The arrival of a Roman army in Annandale was a startling event. In the 70s
AD
, at least one legion, probably two, marched north and their appearance was unlike anything the native people had seen before. The sheer mass, such a huge number of men, 5,000 to 10,000, would have been dazzling – and terrifying. Roman soldiers did not wear uniforms, but rather a standard set of clothing and armour, and they carried similar equipment and a pack. Such uniformity would in itself have been disconcerting and the sight of a huge number of men marching in military order will have seemed like a giant, articulated animal snaking through the landscape.

Contingents of cavalry generally rode on ahead, sweeping the planned line of march for hostile activity and ambush. The column was led by a vanguard of auxiliary troops, men who were not legionaries but had been recruited from Rome’s conquered provinces and sometimes those peoples whose territory lay beyond the boundaries of the Empire. They were expendable and would take the brunt of any frontal assault, preserving the more valuable, highly trained legionaries behind them. Batavians and Tungrians from what became modern Belgium and southern Holland were probably first across the Solway and into the Annandale Plain and they were led by their own aristocracy. Behind them came the command group with its bodyguard, the standard bearers and trumpeters. Following them were the legionaries who usually marched six abreast. Many armies sing or chant as they march but apparently the Romans moved in silence, accompanied only by the dull, rumbling thunder of their hobnailed boots thudding into the ground. Behind trundled the baggage train, carts, animals and slaves. And finally came the rearguard. Cavalry also rode out wide, protecting the flanks of the column. Even for a single legion on the move, its auxiliaries and baggage, the column could be more than two miles long – what must have seemed to those watching like an endless stream of
men. And commanders expected a day’s march to achieve at least fifteen miles. The vanguard of a large army of four or five legions would reach the site of its next overnight camp before the rearguard had left the last one. It was an impressive display, designed to discourage opposition and instil fear. And it must have.

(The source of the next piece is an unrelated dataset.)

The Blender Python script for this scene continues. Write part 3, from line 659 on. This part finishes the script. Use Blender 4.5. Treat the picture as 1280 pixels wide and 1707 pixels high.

Since they had crossed the Solway and made their way north, the long column of legions would never have lost sight of a striking landmark. Singular and with a flat summit, Burnswark Hill rose up out of the Annandale Plain. Almost seven centuries before the Romans saw it, the kings of the Anavionenses had commanded the building of a rampart, creating what archaeologists used to call a hill fort. Many ramparts were dug on prominent hills in the first millennium
BC
by the peoples of Lowland Scotland but they were probably not forts. It seems that their symbolism outweighed any military rationale. Difficult to defend against assault with such long perimeters and usually a lack of a reliable water supply, hill forts were meant simply to look impressive – a statement of power – but they are much more likely to have been temples. Rather than defending against what might attack them from the outside, their ramparts marked off a sacred enclosure where priests and kings (perhaps the roles were often combined) performed rituals.